In perhaps the final chapter of a Swedish murder mystery of Agatha Christie caliber, a nanny and a Pentecostal minister were found guilty of murder and incitement to murder on Friday.
Helge Fossmo, 32, was sentenced by an Uppsala court, north of Stockholm, to life in prison for the incitement to murder of his second wife, as well as of incitement to murder of his neighbor. He was cleared of charges that he had killed his first wife.
PHOTO: AP
Sara Svensson, 27, who the court had previously deemed mentally ill, was meanwhile sentenced to psychiatric care for the attempted murder and later murder of Fossmo's second wife and the attempted murder of his neighbor.
Ever since 23-year-old Alexandra Fossmo, Helge Fossmo's second wife, was shot to death in her bed on Jan. 10, and her next-door neighbor Daniel Linde was shot and injured in his bedroom minutes later, Swedes have been glued to tabloids and TV sets in anticipation of what could happen next.
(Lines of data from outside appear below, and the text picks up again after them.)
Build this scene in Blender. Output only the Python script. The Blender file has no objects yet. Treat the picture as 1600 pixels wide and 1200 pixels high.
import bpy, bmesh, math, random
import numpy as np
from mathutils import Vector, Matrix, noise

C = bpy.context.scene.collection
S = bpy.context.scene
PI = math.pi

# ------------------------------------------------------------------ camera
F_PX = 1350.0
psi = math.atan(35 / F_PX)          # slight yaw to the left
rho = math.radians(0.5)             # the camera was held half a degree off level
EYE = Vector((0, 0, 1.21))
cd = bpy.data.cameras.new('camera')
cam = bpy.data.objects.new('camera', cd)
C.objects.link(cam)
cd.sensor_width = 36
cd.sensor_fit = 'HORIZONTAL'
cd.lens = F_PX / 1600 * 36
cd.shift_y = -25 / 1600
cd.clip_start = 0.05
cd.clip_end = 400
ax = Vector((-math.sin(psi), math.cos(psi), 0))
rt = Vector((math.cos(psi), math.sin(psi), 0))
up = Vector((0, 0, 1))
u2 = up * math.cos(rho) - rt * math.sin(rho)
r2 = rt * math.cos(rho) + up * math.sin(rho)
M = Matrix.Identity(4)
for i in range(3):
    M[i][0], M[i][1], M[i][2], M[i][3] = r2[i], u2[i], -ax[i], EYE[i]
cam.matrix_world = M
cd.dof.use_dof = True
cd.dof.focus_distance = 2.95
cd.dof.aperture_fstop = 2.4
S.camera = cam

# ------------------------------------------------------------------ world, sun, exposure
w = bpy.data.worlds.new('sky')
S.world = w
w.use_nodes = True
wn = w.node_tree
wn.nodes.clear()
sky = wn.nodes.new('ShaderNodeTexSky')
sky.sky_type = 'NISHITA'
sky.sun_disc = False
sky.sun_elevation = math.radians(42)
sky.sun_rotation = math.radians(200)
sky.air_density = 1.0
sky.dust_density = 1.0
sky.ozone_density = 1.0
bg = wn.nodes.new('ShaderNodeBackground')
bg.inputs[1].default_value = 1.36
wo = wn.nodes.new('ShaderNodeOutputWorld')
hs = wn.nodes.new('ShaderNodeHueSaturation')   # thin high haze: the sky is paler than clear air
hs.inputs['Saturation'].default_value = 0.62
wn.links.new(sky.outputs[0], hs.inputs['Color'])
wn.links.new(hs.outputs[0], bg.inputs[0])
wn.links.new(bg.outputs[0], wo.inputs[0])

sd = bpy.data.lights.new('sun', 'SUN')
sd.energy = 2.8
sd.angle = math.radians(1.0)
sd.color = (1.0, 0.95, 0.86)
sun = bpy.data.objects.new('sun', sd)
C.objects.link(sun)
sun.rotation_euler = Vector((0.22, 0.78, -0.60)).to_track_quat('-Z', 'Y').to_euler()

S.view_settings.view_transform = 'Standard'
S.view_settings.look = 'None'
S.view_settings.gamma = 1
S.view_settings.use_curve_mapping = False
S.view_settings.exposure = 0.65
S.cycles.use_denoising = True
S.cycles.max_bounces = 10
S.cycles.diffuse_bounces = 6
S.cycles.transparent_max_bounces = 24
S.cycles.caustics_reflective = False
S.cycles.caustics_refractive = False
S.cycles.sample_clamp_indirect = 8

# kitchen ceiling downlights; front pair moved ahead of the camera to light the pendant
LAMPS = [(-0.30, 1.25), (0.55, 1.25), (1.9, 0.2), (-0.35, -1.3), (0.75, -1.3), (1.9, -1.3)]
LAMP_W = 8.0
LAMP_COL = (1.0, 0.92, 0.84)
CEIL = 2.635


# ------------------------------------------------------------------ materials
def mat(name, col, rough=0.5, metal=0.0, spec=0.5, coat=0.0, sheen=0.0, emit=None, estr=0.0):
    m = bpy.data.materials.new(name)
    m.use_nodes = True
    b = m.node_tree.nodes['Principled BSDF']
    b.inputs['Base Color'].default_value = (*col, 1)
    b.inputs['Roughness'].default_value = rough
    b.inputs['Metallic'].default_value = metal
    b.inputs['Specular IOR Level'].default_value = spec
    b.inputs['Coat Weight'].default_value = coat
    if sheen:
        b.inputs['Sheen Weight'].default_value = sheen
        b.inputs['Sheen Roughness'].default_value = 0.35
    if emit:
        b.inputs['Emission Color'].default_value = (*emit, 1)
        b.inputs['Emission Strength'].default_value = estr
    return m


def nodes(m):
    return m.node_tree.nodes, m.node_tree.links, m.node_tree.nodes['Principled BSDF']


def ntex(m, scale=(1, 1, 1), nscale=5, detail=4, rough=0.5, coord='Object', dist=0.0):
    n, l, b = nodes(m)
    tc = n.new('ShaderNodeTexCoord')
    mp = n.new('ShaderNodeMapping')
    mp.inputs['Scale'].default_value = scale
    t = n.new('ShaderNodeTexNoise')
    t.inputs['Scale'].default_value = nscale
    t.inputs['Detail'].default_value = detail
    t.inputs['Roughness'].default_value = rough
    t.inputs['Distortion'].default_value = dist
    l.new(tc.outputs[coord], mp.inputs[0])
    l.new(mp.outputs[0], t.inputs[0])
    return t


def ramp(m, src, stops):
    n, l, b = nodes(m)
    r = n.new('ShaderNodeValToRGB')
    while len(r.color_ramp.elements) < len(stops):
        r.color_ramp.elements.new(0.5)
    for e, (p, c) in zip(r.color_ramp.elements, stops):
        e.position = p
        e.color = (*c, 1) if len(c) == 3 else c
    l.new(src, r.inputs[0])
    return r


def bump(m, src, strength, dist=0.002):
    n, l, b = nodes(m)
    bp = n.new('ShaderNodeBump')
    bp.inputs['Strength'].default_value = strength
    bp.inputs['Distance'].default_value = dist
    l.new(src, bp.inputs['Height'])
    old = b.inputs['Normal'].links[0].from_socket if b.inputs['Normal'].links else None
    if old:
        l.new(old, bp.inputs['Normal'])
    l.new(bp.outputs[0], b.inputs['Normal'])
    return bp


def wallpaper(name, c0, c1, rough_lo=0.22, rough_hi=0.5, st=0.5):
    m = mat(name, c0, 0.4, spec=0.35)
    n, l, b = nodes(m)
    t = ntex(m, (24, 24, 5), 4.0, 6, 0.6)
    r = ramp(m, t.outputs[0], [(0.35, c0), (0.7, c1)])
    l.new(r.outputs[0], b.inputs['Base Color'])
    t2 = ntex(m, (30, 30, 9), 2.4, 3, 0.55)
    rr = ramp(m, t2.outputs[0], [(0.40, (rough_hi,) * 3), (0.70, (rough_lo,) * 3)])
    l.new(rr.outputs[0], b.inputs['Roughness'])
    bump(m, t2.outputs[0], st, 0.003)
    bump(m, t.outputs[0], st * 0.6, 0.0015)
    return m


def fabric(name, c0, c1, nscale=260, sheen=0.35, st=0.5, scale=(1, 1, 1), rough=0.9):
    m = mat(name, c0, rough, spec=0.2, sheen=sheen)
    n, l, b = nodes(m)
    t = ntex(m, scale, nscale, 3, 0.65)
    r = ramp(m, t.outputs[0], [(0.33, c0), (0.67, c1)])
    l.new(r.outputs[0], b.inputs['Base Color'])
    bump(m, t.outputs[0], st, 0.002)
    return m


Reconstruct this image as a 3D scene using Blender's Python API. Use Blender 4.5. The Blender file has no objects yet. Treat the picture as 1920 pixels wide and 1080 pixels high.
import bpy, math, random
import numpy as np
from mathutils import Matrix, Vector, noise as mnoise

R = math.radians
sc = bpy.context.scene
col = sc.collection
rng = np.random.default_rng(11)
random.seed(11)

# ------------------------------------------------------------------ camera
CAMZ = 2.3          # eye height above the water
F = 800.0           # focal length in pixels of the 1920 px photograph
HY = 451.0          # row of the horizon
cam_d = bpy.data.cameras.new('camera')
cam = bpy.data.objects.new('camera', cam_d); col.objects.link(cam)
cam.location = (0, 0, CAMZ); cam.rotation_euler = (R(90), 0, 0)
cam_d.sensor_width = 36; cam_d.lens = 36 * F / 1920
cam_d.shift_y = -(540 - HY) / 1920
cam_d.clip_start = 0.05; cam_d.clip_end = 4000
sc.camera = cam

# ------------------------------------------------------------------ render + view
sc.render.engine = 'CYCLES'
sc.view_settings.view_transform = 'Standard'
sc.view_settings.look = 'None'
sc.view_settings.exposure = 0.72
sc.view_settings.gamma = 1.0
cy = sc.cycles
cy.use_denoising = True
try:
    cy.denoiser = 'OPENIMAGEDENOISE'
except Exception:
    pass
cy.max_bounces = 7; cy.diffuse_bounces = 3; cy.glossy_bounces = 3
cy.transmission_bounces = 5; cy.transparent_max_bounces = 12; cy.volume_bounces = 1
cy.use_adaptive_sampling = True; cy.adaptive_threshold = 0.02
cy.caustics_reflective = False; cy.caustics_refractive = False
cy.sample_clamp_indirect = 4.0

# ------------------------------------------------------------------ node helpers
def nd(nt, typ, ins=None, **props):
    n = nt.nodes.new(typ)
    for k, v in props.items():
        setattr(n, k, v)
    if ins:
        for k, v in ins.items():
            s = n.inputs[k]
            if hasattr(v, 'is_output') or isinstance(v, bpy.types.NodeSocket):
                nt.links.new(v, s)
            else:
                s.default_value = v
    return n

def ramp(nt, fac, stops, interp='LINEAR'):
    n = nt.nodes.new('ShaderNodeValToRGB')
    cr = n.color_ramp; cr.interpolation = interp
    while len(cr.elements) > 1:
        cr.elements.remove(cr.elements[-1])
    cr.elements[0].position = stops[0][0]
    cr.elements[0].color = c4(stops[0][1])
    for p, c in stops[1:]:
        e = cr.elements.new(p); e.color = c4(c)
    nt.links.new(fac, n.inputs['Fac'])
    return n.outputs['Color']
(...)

They have not been disappointed.
Just a day after the shootings, Svensson, who had cared for Fossmo's three children from his first marriage, confessed to the crimes.
The image of a delusional nanny on a lone, murderous rampage through a small, idyllic Swedish town was soon shattered by revelations that the Pentecostal minister had not only been sexually involved with her, but also with at least one other woman -- the injured neighbor's wife, who would come on nightly visits to his house while Svensson slept on the sofa and his own wife slept in the guest bedroom.
And then there was the minister's fist wife, 27-year-old Helene Fossmo, who died in what looked like a bathtub accident in 1999.
Following Alexandra's murder, police reopened the case, revealing that the blow to Helene's head may not have been caused by a fall, and finding that she had the drug Dexofan in her system when she died.
The Uppsala court on Friday ruled that it had not been proved that the minister had anything to do with his first wife's death.